#### Problem requirements
Repeat the lines that follow, leaving nothing out.

— begin Raw data —

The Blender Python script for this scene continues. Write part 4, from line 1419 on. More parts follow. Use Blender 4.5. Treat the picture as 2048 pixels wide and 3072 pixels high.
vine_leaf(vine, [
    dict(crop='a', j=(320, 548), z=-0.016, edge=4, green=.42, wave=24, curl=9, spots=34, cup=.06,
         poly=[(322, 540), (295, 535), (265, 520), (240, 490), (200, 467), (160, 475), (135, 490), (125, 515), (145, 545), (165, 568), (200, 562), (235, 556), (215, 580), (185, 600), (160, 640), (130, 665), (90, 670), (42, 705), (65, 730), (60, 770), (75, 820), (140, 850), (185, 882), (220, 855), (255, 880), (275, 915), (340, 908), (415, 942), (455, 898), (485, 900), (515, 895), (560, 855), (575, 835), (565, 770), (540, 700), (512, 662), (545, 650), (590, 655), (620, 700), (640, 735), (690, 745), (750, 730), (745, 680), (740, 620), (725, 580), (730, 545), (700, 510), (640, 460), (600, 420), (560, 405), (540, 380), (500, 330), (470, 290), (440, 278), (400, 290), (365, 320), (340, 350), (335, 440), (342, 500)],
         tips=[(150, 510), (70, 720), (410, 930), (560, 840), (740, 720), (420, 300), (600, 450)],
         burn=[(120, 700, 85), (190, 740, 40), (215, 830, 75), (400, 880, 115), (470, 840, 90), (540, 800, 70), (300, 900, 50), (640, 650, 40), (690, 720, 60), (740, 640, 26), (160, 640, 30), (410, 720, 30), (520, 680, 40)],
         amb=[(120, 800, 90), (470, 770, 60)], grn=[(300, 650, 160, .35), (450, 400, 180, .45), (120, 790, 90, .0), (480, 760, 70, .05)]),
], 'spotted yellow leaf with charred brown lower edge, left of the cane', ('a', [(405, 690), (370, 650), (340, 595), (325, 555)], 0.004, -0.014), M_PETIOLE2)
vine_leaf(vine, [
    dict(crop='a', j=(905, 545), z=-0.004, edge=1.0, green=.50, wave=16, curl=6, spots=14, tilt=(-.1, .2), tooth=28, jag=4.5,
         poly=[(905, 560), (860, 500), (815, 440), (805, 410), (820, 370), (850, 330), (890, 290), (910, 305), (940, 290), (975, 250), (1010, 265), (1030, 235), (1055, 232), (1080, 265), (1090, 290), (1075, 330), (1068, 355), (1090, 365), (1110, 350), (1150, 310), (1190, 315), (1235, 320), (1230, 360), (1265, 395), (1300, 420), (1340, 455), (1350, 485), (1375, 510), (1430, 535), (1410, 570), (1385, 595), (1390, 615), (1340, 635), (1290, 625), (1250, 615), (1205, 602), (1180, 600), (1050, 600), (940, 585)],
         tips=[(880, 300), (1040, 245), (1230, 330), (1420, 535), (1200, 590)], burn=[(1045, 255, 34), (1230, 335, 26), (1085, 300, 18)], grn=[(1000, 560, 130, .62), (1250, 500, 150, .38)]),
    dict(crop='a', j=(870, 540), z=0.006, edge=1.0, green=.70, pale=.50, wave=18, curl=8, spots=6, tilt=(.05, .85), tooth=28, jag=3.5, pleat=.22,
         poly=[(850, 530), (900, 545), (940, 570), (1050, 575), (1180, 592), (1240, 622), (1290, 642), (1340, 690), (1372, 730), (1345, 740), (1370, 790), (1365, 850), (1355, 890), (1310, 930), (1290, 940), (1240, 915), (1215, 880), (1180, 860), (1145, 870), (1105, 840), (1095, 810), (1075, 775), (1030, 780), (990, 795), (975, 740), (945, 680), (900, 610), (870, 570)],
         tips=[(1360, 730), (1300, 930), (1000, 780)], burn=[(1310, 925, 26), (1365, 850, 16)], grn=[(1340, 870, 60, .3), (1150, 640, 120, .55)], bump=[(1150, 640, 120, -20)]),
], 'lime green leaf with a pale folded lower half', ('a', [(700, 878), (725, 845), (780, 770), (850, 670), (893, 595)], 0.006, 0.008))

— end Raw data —

#### Reply to the task
The Blender Python script for this scene continues. Write part 4, from line 1419 on. More parts follow. Use Blender 4.5. Treat the picture as 2048 pixels wide and 3072 pixels high.
vine_leaf(vine, [
    dict(crop='a', j=(320, 548), z=-0.016, edge=4, green=.42, wave=24, curl=9, spots=34, cup=.06,
         poly=[(322, 540), (295, 535), (265, 520), (240, 490), (200, 467), (160, 475), (135, 490), (125, 515), (145, 545), (165, 568), (200, 562), (235, 556), (215, 580), (185, 600), (160, 640), (130, 665), (90, 670), (42, 705), (65, 730), (60, 770), (75, 820), (140, 850), (185, 882), (220, 855), (255, 880), (275, 915), (340, 908), (415, 942), (455, 898), (485, 900), (515, 895), (560, 855), (575, 835), (565, 770), (540, 700), (512, 662), (545, 650), (590, 655), (620, 700), (640, 735), (690, 745), (750, 730), (745, 680), (740, 620), (725, 580), (730, 545), (700, 510), (640, 460), (600, 420), (560, 405), (540, 380), (500, 330), (470, 290), (440, 278), (400, 290), (365, 320), (340, 350), (335, 440), (342, 500)],
         tips=[(150, 510), (70, 720), (410, 930), (560, 840), (740, 720), (420, 300), (600, 450)],
         burn=[(120, 700, 85), (190, 740, 40), (215, 830, 75), (400, 880, 115), (470, 840, 90), (540, 800, 70), (300, 900, 50), (640, 650, 40), (690, 720, 60), (740, 640, 26), (160, 640, 30), (410, 720, 30), (520, 680, 40)],
         amb=[(120, 800, 90), (470, 770, 60)], grn=[(300, 650, 160, .35), (450, 400, 180, .45), (120, 790, 90, .0), (480, 760, 70, .05)]),
], 'spotted yellow leaf with charred brown lower edge, left of the cane', ('a', [(405, 690), (370, 650), (340, 595), (325, 555)], 0.004, -0.014), M_PETIOLE2)
vine_leaf(vine, [
    dict(crop='a', j=(905, 545), z=-0.004, edge=1.0, green=.50, wave=16, curl=6, spots=14, tilt=(-.1, .2), tooth=28, jag=4.5,
         poly=[(905, 560), (860, 500), (815, 440), (805, 410), (820, 370), (850, 330), (890, 290), (910, 305), (940, 290), (975, 250), (1010, 265), (1030, 235), (1055, 232), (1080, 265), (1090, 290), (1075, 330), (1068, 355), (1090, 365), (1110, 350), (1150, 310), (1190, 315), (1235, 320), (1230, 360), (1265, 395), (1300, 420), (1340, 455), (1350, 485), (1375, 510), (1430, 535), (1410, 570), (1385, 595), (1390, 615), (1340, 635), (1290, 625), (1250, 615), (1205, 602), (1180, 600), (1050, 600), (940, 585)],
         tips=[(880, 300), (1040, 245), (1230, 330), (1420, 535), (1200, 590)], burn=[(1045, 255, 34), (1230, 335, 26), (1085, 300, 18)], grn=[(1000, 560, 130, .62), (1250, 500, 150, .38)]),
    dict(crop='a', j=(870, 540), z=0.006, edge=1.0, green=.70, pale=.50, wave=18, curl=8, spots=6, tilt=(.05, .85), tooth=28, jag=3.5, pleat=.22,
         poly=[(850, 530), (900, 545), (940, 570), (1050, 575), (1180, 592), (1240, 622), (1290, 642), (1340, 690), (1372, 730), (1345, 740), (1370, 790), (1365, 850), (1355, 890), (1310, 930), (1290, 940), (1240, 915), (1215, 880), (1180, 860), (1145, 870), (1105, 840), (1095, 810), (1075, 775), (1030, 780), (990, 795), (975, 740), (945, 680), (900, 610), (870, 570)],
         tips=[(1360, 730), (1300, 930), (1000, 780)], burn=[(1310, 925, 26), (1365, 850, 16)], grn=[(1340, 870, 60, .3), (1150, 640, 120, .55)], bump=[(1150, 640, 120, -20)]),
], 'lime green leaf with a pale folded lower half', ('a', [(700, 878), (725, 845), (780, 770), (850, 670), (893, 595)], 0.006, 0.008))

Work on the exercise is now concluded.